Nathalie Le Corre : Dans un tout autre registre, Marcos Simões, un chorégraphe d’origine portugaise installé à Bruxelles, interroge la peur, à la fois force motrice, créatrice et manipulatrice dans More or Less Human. En remontant aux sources historiques de cette thématique, il s’est inspiré de cette esthétique à l’origine de nos fictions et de nos œuvres d’art. Et comme lui-même a une démarche artisanale, il tisse, brode, travaille la vannerie, pas tant pour fabriquer que pour le geste qui leur est attaché, il a réalisé un atelier dans lequel les participants construisent un objet qui serait l’expression de leur peur. C’est un thème qui traverse aussi les formes de résistances face à ce monde difficile, parfois hostile. Je pense par exemple à Katerina Andreou, que nous avons beaucoup accompagnée avec NEXT. Dans Bless This Mess, sa forme de résistance c’est le punk, son énergie « à tout casser » pour chasser la peur, la frustration et la colère. Ou Nermin Habib qui est une artiste égyptienne, philosophe, chorégraphe et danseuse contemporaine. En partenariat avec Mophradat une association qui rassemble les très jeunes artistes du Moyen-Orient, nous présentons Istehwaz (Reclaiming) qui parle de la pression et l’oppression des femmes, particulièrement dans cette région. Ou encore, La Rose de Jéricho de Magda Kachouche qui part des rites funéraires et questionne le deuil, dans une espèce de carnaval entre les vivants et les morts pour exorciser la tristesse [lire notre critique].
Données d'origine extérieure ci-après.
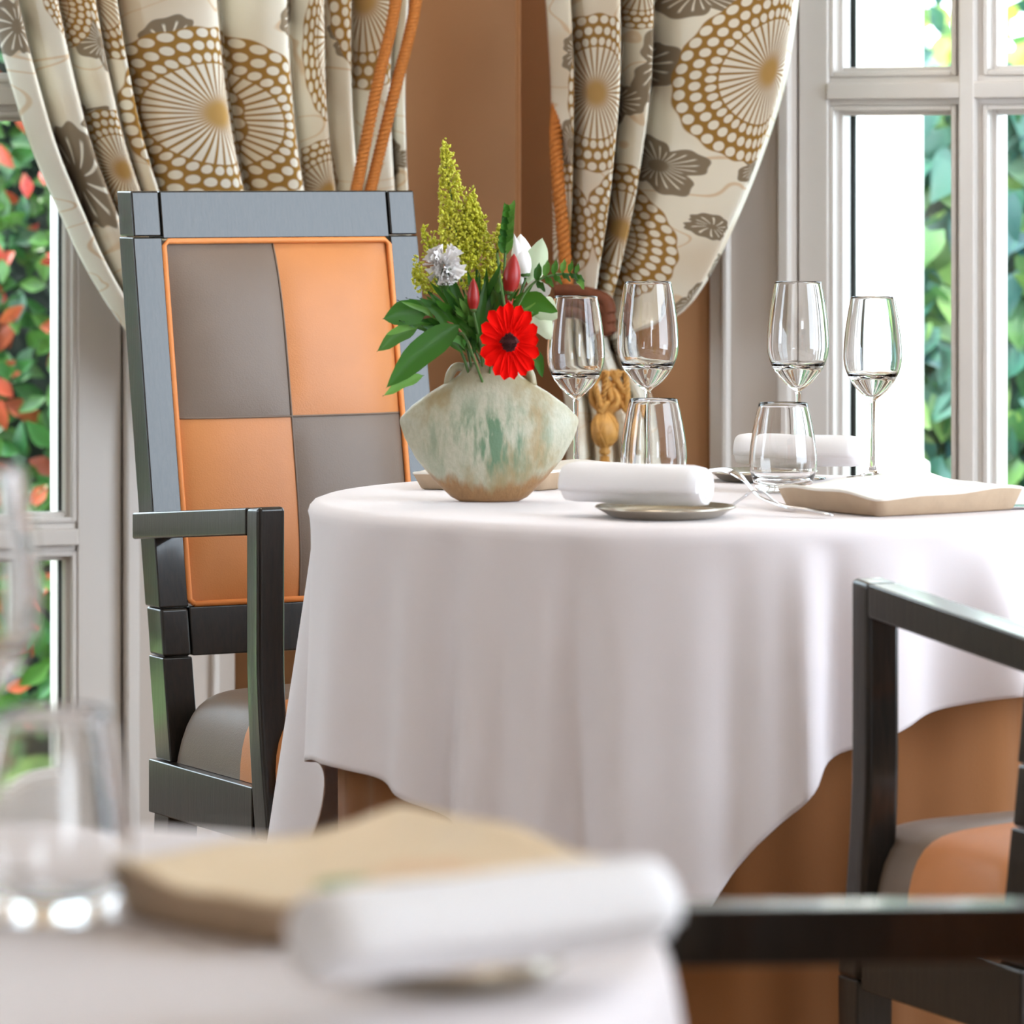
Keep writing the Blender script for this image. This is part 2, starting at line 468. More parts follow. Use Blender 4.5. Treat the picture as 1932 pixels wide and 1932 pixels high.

Nathalie Le Corre : Très joyeux aussi, le travail de Claire Croizé, Fabula, associe au groupe de musique belge Zwerm, la batteuse Karen Willems et huit danseurs du Théâtre de Brême. Les corps s’enflamment, les danseurs tournent d’une œuvre d’art faite de lumière, comme un feu de joie électrique. Ensemble, ils composent un message d’amour à la vie et à la nature, en réponse à la peur et au désespoir face à l’état du monde. Enfin, un spectacle me tient particulièrement à cœur, c’est Kono Atari No Dokoka, signé du performeur nippo-autrichien Michikazu Matsune, le peintre-performeur néerlandais Theo Kooijman et la chorégraphe Martine Pisani, chorégraphe-interprète des années 80, à partir des archives et des souvenirs de celle-ci. Elle interroge ce qui reste – ou peut rester – d’un spectacle de danse, d’un danseur, de tout ce qu’elle a réalisé… C’est un très beau travail, très tendre.